If he isn't careful, Richard Conniff will become the next A-list party must-have, invited in the hopes that he will display his "gift," like a spoon-bending psychic. Since the publication of his new book, "The Natural History of the Rich: A Field Guide," a quasi-scientific analysis of the personality traits of the very rich, people have been asking him to do the most extraordinary things.

One took him to lunch at Four Seasons in New York and asked him to deconstruct the posture of nearby diner Ron Perelman; another wondered if he would provide an analytical commentary for a fashion spread -- what do certain clothes say about the ladder rung of the wearer.

"What I don't understand," says Conniff, "is when rich people want to talk to me about rich people. About themselves, about their friends. They want to know what it all means, what their behavior means."

Personal primate-behavior consultant -- really, darling, you must get one.

The premise of Conniff's book is that the rich are different from you and me. That the rich ($5 mil or more) form a cultural subspecies, different from the rest of humankind. And within that subcategory, their actions and affectations are as explainable, and predictable, as any group of baboons.

For years, Conniff has been both science writer, following Amazonian expeditions and baboon exploits in Botswana for Smithsonian and National Geographic, and style scribe for Architectural Digest. The book is chockfull of dope on the mating habits of the mayfly and the gender bending of stickleback fish. But mostly, it shows that traits of alpha males, and females, are pretty much the same if the animal in question is a squirrel monkey or Ted Turner.

With chapter titles like "Take this Gift, Dammit!: Dominance the Nice Way," the book, for all its references to field studies and footnotes, is a fun read. And, as he makes very clear in his introduction, Conniff believes that the cross-species parallels he draws -- from grooming patterns (alphas get better hair care whether monkey or man) to family structures (power is maintained by producing few legitimate offspring) -- are genuine but limited.

People, even rich people, do not have an enormous amount in common with dance flies -- just the tendency to present a so-so gift in fabulous wrapping. "Males are supposed to present their mates with luscious bugs that they wrap in silk," says Conniff of the flies. "But some suck the juice out first, and some find really old bugs and some just wrap up air. I call this the natural history of the Tiffany box."

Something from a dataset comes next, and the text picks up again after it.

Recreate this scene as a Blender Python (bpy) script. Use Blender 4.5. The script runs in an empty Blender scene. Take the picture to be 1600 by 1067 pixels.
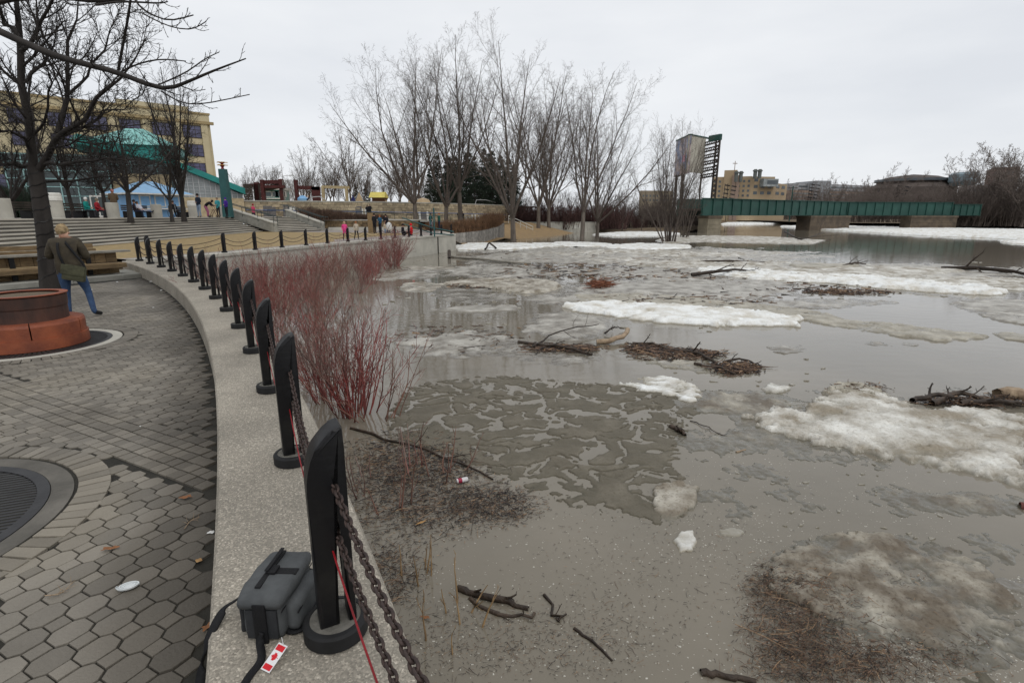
import bpy, bmesh, math, random
import numpy as np
from mathutils import Vector, Matrix, Euler
R = math.radians
sc = bpy.context.scene
C = sc.collection
rnd = random.Random(7)
nr = np.random.RandomState(11)

# ------------------------------------------------------------------ camera, sky, sun
F = 820.0; PT = math.atan(196.5/820.0); SP, CP = math.sin(PT), math.cos(PT)
EYE = 3.2
cam = bpy.data.cameras.new('camera'); cam.sensor_width = 36; cam.lens = F/1600*36
cam.clip_start = 0.05; cam.clip_end = 3000
co = bpy.data.objects.new('camera', cam); C.objects.link(co)
co.location = (0, 0, EYE); co.rotation_euler = (math.pi/2 - PT, 0, 0)
sc.camera = co
SUN_EL, SUN_AZ = R(52), R(150)
wd = bpy.data.worlds.new('World'); sc.world = wd; wd.use_nodes = True
wn = wd.node_tree; wn.nodes.clear()
def N(nt, t, **k):
    n = nt.nodes.new(t)
    for a, b in k.items():
        if a.startswith('i_'): n.inputs[a[2:].replace('_', ' ')].default_value = b
        else: setattr(n, a, b)
    return n
def ramp(nt, stops):
    r = nt.nodes.new('ShaderNodeValToRGB'); e = r.color_ramp.elements
    while len(e) < len(stops): e.new(0.5)
    for q, (p, c) in zip(e, stops):
        q.position = p; q.color = (*c, 1) if len(c) == 3 else c
    return r
sky = N(wn, 'ShaderNodeTexSky', sky_type='NISHITA', sun_disc=False, sun_elevation=SUN_EL, sun_rotation=SUN_AZ)
bg1 = N(wn, 'ShaderNodeBackground'); bg1.inputs[1].default_value = 0.05
tc = N(wn, 'ShaderNodeTexCoord'); mp = N(wn, 'ShaderNodeMapping'); mp.inputs['Scale'].default_value = (1.3, 1.3, 5.0)
nz = N(wn, 'ShaderNodeTexNoise'); nz.inputs['Scale'].default_value = 1.7; nz.inputs['Detail'].default_value = 5; nz.inputs['Roughness'].default_value = .5
cr = ramp(wn, [(0.28, (0.71, 0.735, 0.775)), (0.5, (0.79, 0.81, 0.84)), (0.72, (0.86, 0.875, 0.895))])
bg2 = N(wn, 'ShaderNodeBackground'); bg2.inputs[1].default_value = 1.0
mx = N(wn, 'ShaderNodeMixShader'); mx.inputs[0].default_value = .9
wo = N(wn, 'ShaderNodeOutputWorld')
L = wn.links.new
L(sky.outputs[0], bg1.inputs[0]); L(tc.outputs['Generated'], mp.inputs[0]); L(mp.outputs[0], nz.inputs['Vector'])
L(nz.outputs['Fac'], cr.inputs[0]); L(cr.outputs[0], bg2.inputs[0])
L(bg1.outputs[0], mx.inputs[1]); L(bg2.outputs[0], mx.inputs[2]); L(mx.outputs[0], wo.inputs[0])
sl = bpy.data.lights.new('sun', 'SUN'); sl.energy = 0.9; sl.angle = R(35); sl.color = (1, .97, .93)
so = bpy.data.objects.new('sun', sl); C.objects.link(so)
so.rotation_euler = (R(90) - SUN_EL, 0, R(180) - SUN_AZ)
sc.view_settings.view_transform = 'Standard'; sc.view_settings.look = 'None'
sc.view_settings.gamma = 1; sc.view_settings.use_curve_mapping = False; sc.view_settings.exposure = 0.18

# ------------------------------------------------------------------ helpers
def at(px, py, z=0.0):
    v = (py-533.5)/F; u = (px-800)/F; r = (v*CP+SP)/(CP-v*SP); Y = (EYE-z)/r
    return Vector((u*(Y*CP+(EYE-z)*SP), Y, z))
def D(px, py, Y):
    v = (py-533.5)/F; u = (px-800)/F; r = (v*CP+SP)/(CP-v*SP); d = r*Y
    return Vector((u*(Y*CP+d*SP), Y, EYE-d))
def xat(px, Y, z=1.5): return (px-800)/F*(Y*CP+(EYE-z)*SP)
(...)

Although not in the book, the anecdote captures the book's tone. "My intent," he writes in the book's introduction, "is to use the tool of evolutionary psychology with gleeful caution ... to provoke and entertain."

'Comfortable,' not rich

And perhaps to reassure the hoi polloi that different isn't always better even if it comes with six zeros attached. The rich according to Conniff are isolated, competitive, often quite unhappy and almost always self-deluded. In fact, he says, the first sign that a person is really rich is when he or she denies this. "Even if they're billionaires, they're never rich," he said. "They're always 'comfortable.' "

He is sitting with his back to the rolling lawn of the Ritz-Carlton Huntington in Pasadena. The afternoon is fading into cool shade; there are few people out on the terrace and no one is asking him to explain this woman's walk or that man's glance, which is OK with him; he spent five years wealth-watching for the book, and two years more convincing himself he really had something to say about it.

He also knows that the popularity of the book has as much to do with the subject as his particular take on it. If the poor are always with us, so inevitably are the rich, and they have much better luggage. They do things like cover barstools with leather made of whale scrotum (Aristotle Onassis) and cut off each other's yachts while vacationing in Capri (Larry Ellison and Paul Allen). The super rich fill magazine and newspaper pages, fuel a trickle-down economy and simultaneously spark envy and disdain among the middle class.

"We are always looking up the social ladder," Conniff said. "That is what primates do. We look to the alphas because they will give things to us -- protection, food, other goodies -- and in this society, the alphas are rich people. These people control our lives, decide if we're going to have a job."